In October 2016, Uber released an outline of the company's plan to have flying taxis ferrying passengers through the skies within a decade. Six months later, at the Uber Elevate Summit in Dallas, Texas held in last month, chief product officer Jeff Holden revealed that the project could be taking off even sooner than that. As Reuters reports, the ride-hailing service hopes to have its vehicles in the air over Dubai and the Dallas-Fort Worth area by 2020.
The vertical takeoff and landing aircrafts (VTOLs) will be able to discreetly travel between rooftop landing pads around the cities. They’ll run on electricity, making them clean, quiet, and cheap. Uber expects fares to start at $1.32 per passenger mile, which falls between the prices for an Uber X ($0.85 per mile) and an Uber XL ($1.35 per mile) in Dallas-Fort Worth.

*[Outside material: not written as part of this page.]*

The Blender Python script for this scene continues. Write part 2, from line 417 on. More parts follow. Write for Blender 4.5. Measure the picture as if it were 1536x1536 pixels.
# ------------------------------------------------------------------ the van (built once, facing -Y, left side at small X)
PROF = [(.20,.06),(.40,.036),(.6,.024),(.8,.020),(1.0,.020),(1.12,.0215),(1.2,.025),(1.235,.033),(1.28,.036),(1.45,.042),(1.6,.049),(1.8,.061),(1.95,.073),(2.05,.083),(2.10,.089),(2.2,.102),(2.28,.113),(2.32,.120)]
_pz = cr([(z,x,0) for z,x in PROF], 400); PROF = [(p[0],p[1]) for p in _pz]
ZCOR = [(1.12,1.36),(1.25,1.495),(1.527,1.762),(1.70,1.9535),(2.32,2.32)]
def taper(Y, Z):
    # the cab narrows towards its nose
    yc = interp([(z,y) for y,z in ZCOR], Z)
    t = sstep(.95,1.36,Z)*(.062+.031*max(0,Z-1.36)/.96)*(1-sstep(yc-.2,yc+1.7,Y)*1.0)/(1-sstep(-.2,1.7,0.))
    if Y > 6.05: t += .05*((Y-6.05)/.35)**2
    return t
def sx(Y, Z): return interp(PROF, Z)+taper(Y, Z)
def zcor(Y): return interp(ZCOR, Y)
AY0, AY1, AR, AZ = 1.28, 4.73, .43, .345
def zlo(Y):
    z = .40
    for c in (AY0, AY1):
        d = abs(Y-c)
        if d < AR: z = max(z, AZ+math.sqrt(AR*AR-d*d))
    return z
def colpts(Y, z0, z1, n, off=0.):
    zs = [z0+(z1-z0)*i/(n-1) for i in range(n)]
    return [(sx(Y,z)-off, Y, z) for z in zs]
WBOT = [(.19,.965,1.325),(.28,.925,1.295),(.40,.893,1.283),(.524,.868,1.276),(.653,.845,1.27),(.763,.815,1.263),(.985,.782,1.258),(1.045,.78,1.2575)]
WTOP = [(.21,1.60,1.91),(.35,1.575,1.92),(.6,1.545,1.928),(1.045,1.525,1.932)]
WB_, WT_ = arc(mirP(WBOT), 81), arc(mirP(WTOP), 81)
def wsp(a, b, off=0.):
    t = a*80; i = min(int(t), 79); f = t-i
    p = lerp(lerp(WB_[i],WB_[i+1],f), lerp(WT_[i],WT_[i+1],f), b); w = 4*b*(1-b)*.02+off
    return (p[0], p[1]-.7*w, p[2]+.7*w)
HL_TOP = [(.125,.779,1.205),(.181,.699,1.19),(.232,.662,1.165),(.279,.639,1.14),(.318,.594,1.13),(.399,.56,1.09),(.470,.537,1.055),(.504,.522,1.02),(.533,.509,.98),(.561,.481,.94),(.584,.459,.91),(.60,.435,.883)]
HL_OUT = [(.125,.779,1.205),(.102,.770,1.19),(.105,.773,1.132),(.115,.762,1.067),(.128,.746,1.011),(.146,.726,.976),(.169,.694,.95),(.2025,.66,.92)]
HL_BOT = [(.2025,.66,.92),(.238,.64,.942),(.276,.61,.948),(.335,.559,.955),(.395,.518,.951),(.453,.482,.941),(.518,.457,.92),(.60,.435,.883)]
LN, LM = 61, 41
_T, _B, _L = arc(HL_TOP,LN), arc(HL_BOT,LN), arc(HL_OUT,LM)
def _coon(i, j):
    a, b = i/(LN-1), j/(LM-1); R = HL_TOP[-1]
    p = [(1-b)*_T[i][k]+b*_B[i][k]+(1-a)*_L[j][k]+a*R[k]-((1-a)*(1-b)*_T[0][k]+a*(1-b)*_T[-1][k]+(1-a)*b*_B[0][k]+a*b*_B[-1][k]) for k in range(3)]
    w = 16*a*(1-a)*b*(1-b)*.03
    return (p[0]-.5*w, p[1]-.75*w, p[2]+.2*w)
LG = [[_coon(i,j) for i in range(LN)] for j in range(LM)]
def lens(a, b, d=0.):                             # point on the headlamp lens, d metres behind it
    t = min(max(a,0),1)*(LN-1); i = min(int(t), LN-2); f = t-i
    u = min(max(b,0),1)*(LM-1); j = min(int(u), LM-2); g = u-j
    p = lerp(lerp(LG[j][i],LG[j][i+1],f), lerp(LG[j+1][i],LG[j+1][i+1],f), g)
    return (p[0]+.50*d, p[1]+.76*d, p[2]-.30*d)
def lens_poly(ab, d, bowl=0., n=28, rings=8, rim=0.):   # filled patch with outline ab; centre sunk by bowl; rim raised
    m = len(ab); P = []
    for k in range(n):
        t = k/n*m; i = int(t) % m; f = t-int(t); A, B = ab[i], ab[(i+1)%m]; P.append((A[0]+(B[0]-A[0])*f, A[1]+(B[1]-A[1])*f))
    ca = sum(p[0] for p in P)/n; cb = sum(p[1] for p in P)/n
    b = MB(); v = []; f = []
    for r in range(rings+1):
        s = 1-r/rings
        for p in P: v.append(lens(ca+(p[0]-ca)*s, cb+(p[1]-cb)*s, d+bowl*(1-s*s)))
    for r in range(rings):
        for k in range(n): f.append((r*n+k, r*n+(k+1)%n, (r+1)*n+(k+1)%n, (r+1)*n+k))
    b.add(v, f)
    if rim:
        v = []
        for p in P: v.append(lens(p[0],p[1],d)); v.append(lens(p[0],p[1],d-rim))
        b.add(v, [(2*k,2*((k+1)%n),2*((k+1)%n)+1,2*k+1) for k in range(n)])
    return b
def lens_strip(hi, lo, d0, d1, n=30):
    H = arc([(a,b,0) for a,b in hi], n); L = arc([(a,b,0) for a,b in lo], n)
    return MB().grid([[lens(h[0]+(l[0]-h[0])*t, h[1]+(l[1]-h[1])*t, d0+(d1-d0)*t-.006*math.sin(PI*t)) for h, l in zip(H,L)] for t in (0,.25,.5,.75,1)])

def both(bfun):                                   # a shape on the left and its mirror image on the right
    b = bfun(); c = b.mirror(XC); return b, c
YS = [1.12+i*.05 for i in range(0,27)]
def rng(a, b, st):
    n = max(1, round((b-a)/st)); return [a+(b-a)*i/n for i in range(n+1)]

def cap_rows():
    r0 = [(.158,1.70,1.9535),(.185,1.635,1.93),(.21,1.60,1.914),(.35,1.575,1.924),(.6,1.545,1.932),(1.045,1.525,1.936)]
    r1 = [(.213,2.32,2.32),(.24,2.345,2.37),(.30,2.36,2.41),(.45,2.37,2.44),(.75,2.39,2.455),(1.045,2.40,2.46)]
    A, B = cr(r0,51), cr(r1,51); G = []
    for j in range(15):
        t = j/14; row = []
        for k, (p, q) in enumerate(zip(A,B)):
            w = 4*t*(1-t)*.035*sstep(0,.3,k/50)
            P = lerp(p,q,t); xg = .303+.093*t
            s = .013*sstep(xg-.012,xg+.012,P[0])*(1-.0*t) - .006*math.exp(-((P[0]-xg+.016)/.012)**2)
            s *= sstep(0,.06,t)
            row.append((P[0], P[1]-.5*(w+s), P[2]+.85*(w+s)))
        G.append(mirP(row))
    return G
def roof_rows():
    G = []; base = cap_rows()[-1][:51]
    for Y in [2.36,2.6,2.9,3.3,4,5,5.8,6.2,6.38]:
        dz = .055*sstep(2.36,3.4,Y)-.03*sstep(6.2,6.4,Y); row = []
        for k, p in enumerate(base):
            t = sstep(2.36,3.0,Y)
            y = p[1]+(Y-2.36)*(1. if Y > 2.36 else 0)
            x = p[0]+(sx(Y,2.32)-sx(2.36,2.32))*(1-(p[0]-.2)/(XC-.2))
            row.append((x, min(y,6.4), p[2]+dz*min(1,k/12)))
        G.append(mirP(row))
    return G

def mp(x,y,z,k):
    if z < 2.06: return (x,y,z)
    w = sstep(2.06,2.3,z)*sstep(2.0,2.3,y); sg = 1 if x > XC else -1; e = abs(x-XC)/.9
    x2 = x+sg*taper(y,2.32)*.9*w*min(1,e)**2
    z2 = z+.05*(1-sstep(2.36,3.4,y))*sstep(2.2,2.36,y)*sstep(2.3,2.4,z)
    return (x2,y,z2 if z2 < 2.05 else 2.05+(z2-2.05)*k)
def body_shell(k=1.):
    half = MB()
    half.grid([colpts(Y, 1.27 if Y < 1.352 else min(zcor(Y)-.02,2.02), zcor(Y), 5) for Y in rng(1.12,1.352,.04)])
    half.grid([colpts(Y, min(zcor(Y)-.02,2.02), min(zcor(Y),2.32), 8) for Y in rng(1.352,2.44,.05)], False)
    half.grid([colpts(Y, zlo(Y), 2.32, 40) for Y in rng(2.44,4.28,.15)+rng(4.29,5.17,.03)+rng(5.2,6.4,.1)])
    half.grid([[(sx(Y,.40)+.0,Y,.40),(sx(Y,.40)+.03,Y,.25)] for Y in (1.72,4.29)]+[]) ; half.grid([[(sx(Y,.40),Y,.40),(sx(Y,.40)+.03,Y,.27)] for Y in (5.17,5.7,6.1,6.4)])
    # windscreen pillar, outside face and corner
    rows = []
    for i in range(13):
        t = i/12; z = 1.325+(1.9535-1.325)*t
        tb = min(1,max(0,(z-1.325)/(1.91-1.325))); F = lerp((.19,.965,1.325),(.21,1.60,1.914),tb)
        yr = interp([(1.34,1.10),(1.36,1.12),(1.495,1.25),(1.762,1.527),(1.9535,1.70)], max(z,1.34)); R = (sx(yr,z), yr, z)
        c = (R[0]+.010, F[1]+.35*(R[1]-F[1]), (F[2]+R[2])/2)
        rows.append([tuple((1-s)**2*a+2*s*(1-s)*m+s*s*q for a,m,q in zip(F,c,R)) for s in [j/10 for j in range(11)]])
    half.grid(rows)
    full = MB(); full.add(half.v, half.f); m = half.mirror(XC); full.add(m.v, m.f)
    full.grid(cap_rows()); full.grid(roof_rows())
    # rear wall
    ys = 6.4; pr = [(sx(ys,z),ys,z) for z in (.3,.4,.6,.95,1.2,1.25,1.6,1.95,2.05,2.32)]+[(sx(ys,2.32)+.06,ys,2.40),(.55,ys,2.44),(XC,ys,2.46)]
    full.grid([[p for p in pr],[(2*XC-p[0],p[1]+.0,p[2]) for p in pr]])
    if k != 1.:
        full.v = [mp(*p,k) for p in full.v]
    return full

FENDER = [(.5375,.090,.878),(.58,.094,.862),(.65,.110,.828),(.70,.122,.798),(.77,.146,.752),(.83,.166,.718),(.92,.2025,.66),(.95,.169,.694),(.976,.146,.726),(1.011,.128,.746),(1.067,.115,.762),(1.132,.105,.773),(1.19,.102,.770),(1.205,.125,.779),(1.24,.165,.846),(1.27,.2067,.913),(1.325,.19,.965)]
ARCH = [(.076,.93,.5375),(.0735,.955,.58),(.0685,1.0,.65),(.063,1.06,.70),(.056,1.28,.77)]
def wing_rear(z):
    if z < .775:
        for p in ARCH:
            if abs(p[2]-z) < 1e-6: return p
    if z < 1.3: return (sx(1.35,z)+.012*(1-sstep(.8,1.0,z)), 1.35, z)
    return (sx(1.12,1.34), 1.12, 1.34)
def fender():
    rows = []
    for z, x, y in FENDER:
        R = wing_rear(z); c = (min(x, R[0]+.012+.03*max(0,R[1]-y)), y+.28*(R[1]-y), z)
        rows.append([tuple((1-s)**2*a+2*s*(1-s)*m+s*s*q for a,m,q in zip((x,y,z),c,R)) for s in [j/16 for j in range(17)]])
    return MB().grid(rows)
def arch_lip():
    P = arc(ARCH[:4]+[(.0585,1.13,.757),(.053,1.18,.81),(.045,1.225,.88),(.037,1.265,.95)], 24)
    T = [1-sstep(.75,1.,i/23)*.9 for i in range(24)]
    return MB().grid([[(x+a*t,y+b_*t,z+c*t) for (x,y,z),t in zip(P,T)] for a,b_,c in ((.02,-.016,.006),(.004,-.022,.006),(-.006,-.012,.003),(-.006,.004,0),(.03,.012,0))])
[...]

The company's plan is to eventually make using the service less expensive than owning a car. It also promises to be convenient: According to Uber’s estimates, a two-hour car trip from San Francisco’s Marina to downtown San Jose would take 15 minutes by VTOL. The taxis will be flown by certified human pilots at first, but Uber hopes to eventually replace those pilots with autonomous flying technology.
Construction on the VTOL landing hubs will begin in Dallas in 2018. The company is also working with Dubai to get the craft airborne in time for the city’s World Expo in 2020. If everything goes according to plan, the taxis should be giving commercial rides by 2023.